Pentagon: Bakhmut’s fall would not mean Russia is winning

Even if the Russian troops were able to capture the city of Bakhmut in the Donetsk region, where the heaviest battles have been fought on the Russian-Ukrainian front in recent months, this does not mean a turning point in the course of military operations, US Defense Minister Lloyd Austin said on Monday, SIA reports.

The US Defense Minister has said the war-torn eastern Ukrainian city of Bakhmut is symbolically important to Russia, rather than operationally, and its capture would not signal Moscow has regained momentum in its yearlong war effort.

Over the past week, fighting near Bakhmut has intensified, with Russian forces attacking from nearly all sides.

“I think it is more of a symbolic value than it is strategic and operational value,” Austin told reporters on Monday while visiting Jordan, adding that he would not predict if or when Bakhmut would be taken by Russian forces.

“The fall of Bakhmut won’t necessarily mean that the Russians have changed the tide of this fight,” Austin added.

If Russia were to capture the city with a pre-war population of about 70,000, Moscow would laud its first major victory in a costly winter offensive, having called up hundreds of thousands of reservists last year.

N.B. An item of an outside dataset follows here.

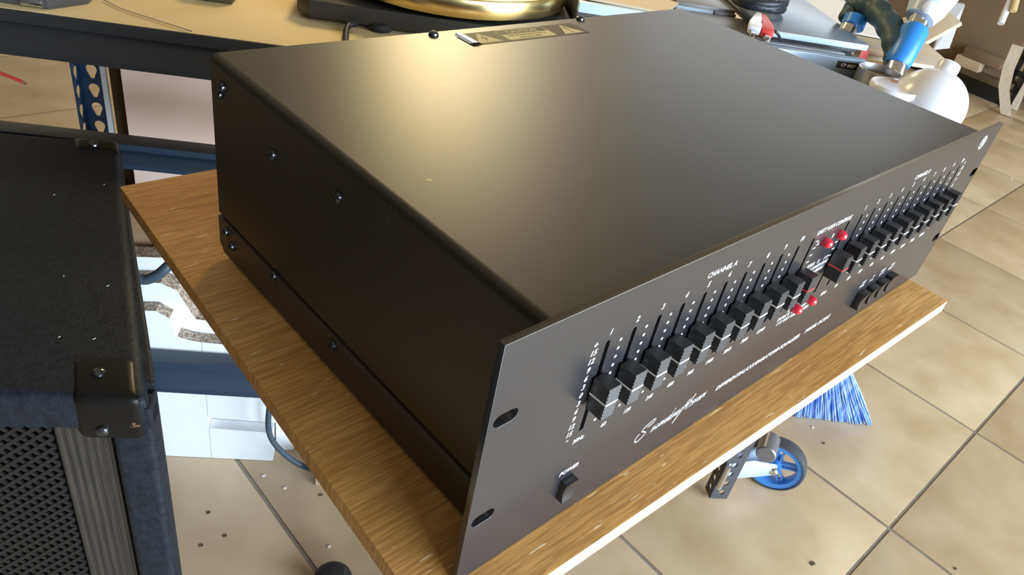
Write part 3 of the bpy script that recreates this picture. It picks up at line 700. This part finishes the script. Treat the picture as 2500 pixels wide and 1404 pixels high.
single('probe_lead', pc[0], G().tube(curve(pc), 1.6, 8), 'cable', 'thin black lead running from the red clip over the slab edge', 'wire', smooth=True)
# papers and cardboard sheets
single('paper_sheet', B(640, 900, 62), G().prism([B(524, 810, 58), B(600, 800, 58), B(640, 1060, 60), B(500, 1060, 60)], (0, 0, 1.2)), 'paper', 'bright white paper sheet behind the flat blue-grey slab', 'paper')
single('cardboard_sheet', B(590, 740, 56), G().prism([B(512, 722, 50), B(660, 714, 50), B(690, 900, 52), B(530, 900, 52)], (0, 0, 5)), 'tancard', 'long cardboard sheet overhanging the bench end behind the hand tool', 'sheet', bevel=0.6)
q = [atd(2242, 122, 1050), atd(2349, 62, 1150), atd(2298, 18, 1200), atd(2180, 60, 1120)]
single('cardboard_sheet', q[0], G().prism(q, (0, 3, 4)), 'tancard', 'pointed tan cardboard piece behind the blue sleeve of the hand tool', 'sheet', bevel=0.6)
MT['greypaper'] = mat('grey_paper', (0.40, 0.38, 0.38), 0.7)
q = [atd(2280, 122, 1190), atd(2318, 118, 1230), atd(2356, 12, 1290), atd(2322, 6, 1280)]
single('paper_sheet', q[0], G().prism(q, (3, 3, 1)), 'greypaper', 'greyish paper sheet peeking out behind the tan cardboard piece', 'paper')
# hand tool: two tubes joined by a curved dark grip
D0 = 935.0
ht = thing('hand_tool', B(533, 655, tz), 'blue and white tubular hand tool with a curved dark grip at the bench end', 'tool')
def T(px, py, dd=0): return atd(px, py, D0+dd)
part('lower_tube', G().tube([B(525, 662, tz+2), T(2181, 184), T(2192, 152)], 12.5, 20), 'chrome', ht, smooth=True)
part('blue_sleeve', G().tube([T(2189, 158), T(2194, 148), T(2232, 76), T(2236, 68)], [14.5, 16.5, 17, 15], 24), 'bluegrip', ht, smooth=True)
part('upper_tube', G().tube([T(2233, 72), T(2254, 30)], 12.5, 20), 'chrome', ht, smooth=True)
part('upper_socket', G().tube([T(2244, 46), T(2262, 22), T(2290, -20), T(2320, -60)], [18, 23, 26, 27], 24), 'paleblue', ht, smooth=True)
bt = T(2268, 18); part('rivet', G().lathe([(7.5, 20), (7.5, 27), (4, 29), (0.1, 29)], bt, (CP-bt), 20), 'opal', ht, smooth=True)
part('rear_tube', G().tube([T(2064, 84, 60), T(2072, 70, 60), T(2082, 46, 60)], [11, 11, 11], 18), 'chrome', ht, smooth=True)
part('rear_collar', G().tube([T(2080, 66, 60), T(2090, 44, 60)], 15, 18), 'bluegrip', ht, smooth=True)
gp = [T(2070, 50, 70), T(2084, 22, 70), T(2108, 10, 60), T(2140, 26, 45), T(2168, 58, 25), T(2184, 98, 10), T(2186, 140, 5), T(2182, 158, 5)]
part('curved_grip', G().tube(curve(gp), [12.5+0.9*math.sin(i*0.8)+3*math.sin(math.pi*i/56) for i in range(57)], 20), 'darkgrip', ht, smooth=True)
part('grip_clip', G().tube([T(2075, 8, 70), T(2104, -6, 70)], 9, 14), 'bluegrip', ht, smooth=True)
# round tins and the white dome
c = atz(2150, 172, 60); tn = thing('round_tin', Vector((c.x, c.y, tz)), 'small round metal tin with dark inside, between the badge and the white dome', 'tin')
part('tin_wall', G().lathe([(24, tz+0.2), (25, tz+2), (25, 60), (23.4, 61), (23, 60), (23, 50), (0.1, 50)], (c.x, c.y, 0), (0, 0, 1), 40), 'steel', tn, smooth=True)
part('tin_content', G().lathe([(22.8, 50), (22.6, 53), (0.1, 54)], (c.x, c.y, 0), (0, 0, 1), 32), 'darkcard', tn, smooth=True)
c = atz(2186, 212, 66); jr = thing('plastic_tub', Vector((c.x, c.y, tz)), 'round tub with a white lid and orange print, beside the white dome', 'tub')
part('tub_wall', G().lathe([(22, tz+0.2), (24.5, 62)], (c.x, c.y, 0), (0, 0, 1), 40), 'clear', jr, smooth=True)
lid = part('tub_lid', G().lathe([(26, 61), (26.5, 62), (26.5, 66), (25.5, 67.5), (24, 67.5), (23.5, 66.4), (0.1, 66.4)], (c.x, c.y, 0), (0, 0, 1), 40), 'opal', jr, smooth=True)
g = G()
for k in range(9):
    a, b = math.radians(-50+10*k), math.radians(-42+10*k)
    g.add([(c.x+15*math.cos(a), c.y+15*math.sin(a), 66.6), (c.x+22*math.cos(a), c.y+22*math.sin(a), 66.6), (c.x+22*math.cos(b), c.y+22*math.sin(b), 66.6), (c.x+15*math.cos(b), c.y+15*math.sin(b), 66.6)], [(0, 1, 2, 3)])
part('lid_print', g, 'orange', jr, under=lid)
dc = atz(2262, 258, 52); dax = (rt*0.42+up*0.85-fw*0.12).normalized(); DR = 89*(dc-CP).dot(fw)/FPX
dm = thing('white_dome', Vector((dc.x, dc.y, tz)), 'glossy white dome with a short neck at the right end of the bench', 'lampshade')
pr = [(DR*math.sin(math.radians(a)), -DR*math.cos(math.radians(a))) for a in range(0, 160, 8)]
part('dome_shell', G().lathe(pr, dc, dax, 48), 'opal', dm, smooth=True)
part('dome_neck', G().lathe([(11, DR-6), (11.5, DR-4), (12.5, DR+4), (12, DR+9), (10, DR+10.5)], dc, dax, 32), 'opal', dm, smooth=True)
single('price_sticker', B(524, 716, 56), G().prism([B(519, 713.4, 50.5), B(530, 713.0, 50.5), B(530, 713.0, 62), B(519, 713.4, 62)], BV*0.5), 'redsticker', 'small red sticker on the edge of the long cardboard sheet', 'sticker')

# ------------------------------------------------------------------ speaker cabinet, left foreground
ZC = -105.0
FR, BR = atz(362, 975, ZC), atz(290, 345, ZC)
fd = Vector((math.cos(math.radians(146)), math.sin(math.radians(146)), 0)); sd = (BR-FR).normalized()
FLc = FR+fd*340; BL = BR+fd*(340-2*(BR-FR).length*math.sin(math.radians(18))+120)
fn = Vector((fd.y, -fd.x, 0)); fn = fn if fn.dot(CP-FR) > 0 else -fn          # outward normal of the front
sp = thing('speaker_cabinet', Vector((FR.x, FR.y, -FL)), 'black vinyl-covered speaker cabinet with metal corners and perforated grille at the left', 'speaker')
H0 = -FL+8
ins = -fn*20
part('cabinet_body', G().prism([p+Vector((0, 0, H0-ZC)) for p in (FR+ins, BR, BL, FLc+ins)], (0, 0, ZC-H0-4)), 'tolex', sp, bevel=3, seg=3)
part('top_panel', G().prism([p+Vector((0, 0, -26)) for p in (FR, BR, BL, FLc)], (0, 0, 26)), 'tolex', sp, bevel=9, seg=4)
def bar(name, a, b, up_, w, m, d=20.5, bev=5):       # rail in the plane of the front
    return part(name, G().prism([a, b, b+up_*w, a+up_*w], -fn*d), m, sp, bevel=bev, seg=3)
zv = Vector((0, 0, 1))
bar('top_rail', FR+zv*(-30)-fn*0.3, FLc+zv*(-30)-fn*0.3, zv, 20, 'tolex', bev=1.5)
bar('bottom_rail', FR+zv*(H0-ZC), FLc+zv*(H0-ZC), zv, 30, 'tolex')
bar('side_stile', FR+zv*(H0-ZC)-fn*0.5, FR-zv*12-fn*0.5, fd, 28, 'tolex'); bar('side_stile', FLc+zv*(H0-ZC)-fn*0.5, FLc-zv*12-fn*0.5, -fd, 28, 'tolex')
s0 = FR+fd*32-fn*10
part('ribbed_strip', G().prism([s0+zv*(H0-ZC+30), s0+fd*36+zv*(H0-ZC+30), s0+fd*36-zv*31, s0-zv*31], -fn*6), 'strip', sp, bevel=0.6)
for k in range(6): part('rib', G().prism([s0+fd*(2+5.8*k)+zv*(H0-ZC+30), s0+fd*(5.4+5.8*k)+zv*(H0-ZC+30), s0+fd*(5.4+5.8*k)-zv*31, s0+fd*(2+5.8*k)-zv*31], fn*1.3), 'strip', sp, bevel=0.5)
# perforated grille: crossing strips leave diamond holes
g = G(); gw, gh, pit = 236.0, ZC-H0-64, 9.2
g0 = FR+fd*70-fn*12+zv*(-32-gh)
def clipbar(sgn, c):
    pts = []
    for x in (0, gw):
        y = sgn*x+c
        if 0 <= y <= gh: pts.append((x, y))
    for y in (0, gh):
        x = (y-c)/sgn
        if 0 < x < gw: pts.append((x, y))
    return sorted(pts)[:1]+sorted(pts)[-1:] if len(pts) >= 2 else None
for sgn, dz in ((0.85, 0), (-0.85, -0.4)):
    c = -gw
    while c < gh+gw:
        q = clipbar(sgn, c); c += pit
        if not q or (Vector(q[0])-Vector(q[1])).length < 2: continue
        a, b = g0+fd*q[0][0]+zv*q[0][1]-fn*dz, g0+fd*q[1][0]+zv*q[1][1]-fn*dz
        d = (b-a).normalized(); n = d.cross(fn)
        g.prism([a+n*1.5, b+n*1.5, b-n*1.5, a-n*1.5], fn*1.6)
gr = part('grille', g, 'grille', sp); gr['kind'] = 'stuff'
part('grille_backing', G().prism([g0-fn*5, g0+fd*gw-fn*5, g0+fd*gw+zv*gh-fn*5, g0+zv*gh-fn*5], -fn*2), 'void', sp)
# metal corner caps with rivets
def cap3(cor, da, db, ra, rb, off=0.0):
    cor = cor+da*off; n2 = (db-da*db.dot(da)).normalized()
    return part('corner_cap', G().prism([p+Vector((0, 0, 1.4)) for p in (cor-n2*1.4, cor-n2*1.4+da*ra, cor+da*ra+db*rb, cor+db*rb)], (0, 0, -42)), 'corner', sp, bevel=8, seg=4)
c1 = cap3(FR, fd, sd, 44, 44, 4.0)
for p, n in ((FR+fd*30+sd*24+zv*1.3, zv), (FR+fd*32-zv*30+fn*1.3, fn), (FR+sd*14-zv*14-fd*0.2, -fd)):
    part('rivet', G().lathe([(4.6, 0), (4.2, 1.6), (2.6, 2.8), (0.1, 3.2)], p, n, 16), 'screw', sp, smooth=True, under=c1)
c2 = cap3(BR, fd, -sd, 44, 30, 0.0)
part('rivet', G().lathe([(4.6, 0), (4.2, 1.6), (2.6, 2.8), (0.1, 3.2)], BR+fd*24-sd*16+zv*1.5, zv, 16), 'screw', sp, smooth=True, under=c2)
for k in range(4):
    p = FR+fd*(60+60*k)+sd*60+Vector((0, 0, H0-ZC)); part('cabinet_foot', G().lathe([(14, -FL+0.2), (14, H0+2)], (p.x, p.y, 0), zv, 16), 'rubber', sp)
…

However, on Monday, the head of Russia’s Wagner mercenary group, which is spearheading the longest battle of Moscow’s intervention in Ukraine, complained his forces still lack ammunition, blaming possible “betrayal”.

Kremlin-ally Yevgeny Prigozhin, whose recruits have been fighting for months to capture Bakhmut, has been entangled in a power struggle with the defence ministry and accused them of withholding supplies.

Analysts emphasize that there is a fortification network of Ukrainian troops in the west of Bakhmut, and the possible capture of the city does not mean that Russian troops will open the way to Slavyansk and Kramatorsk.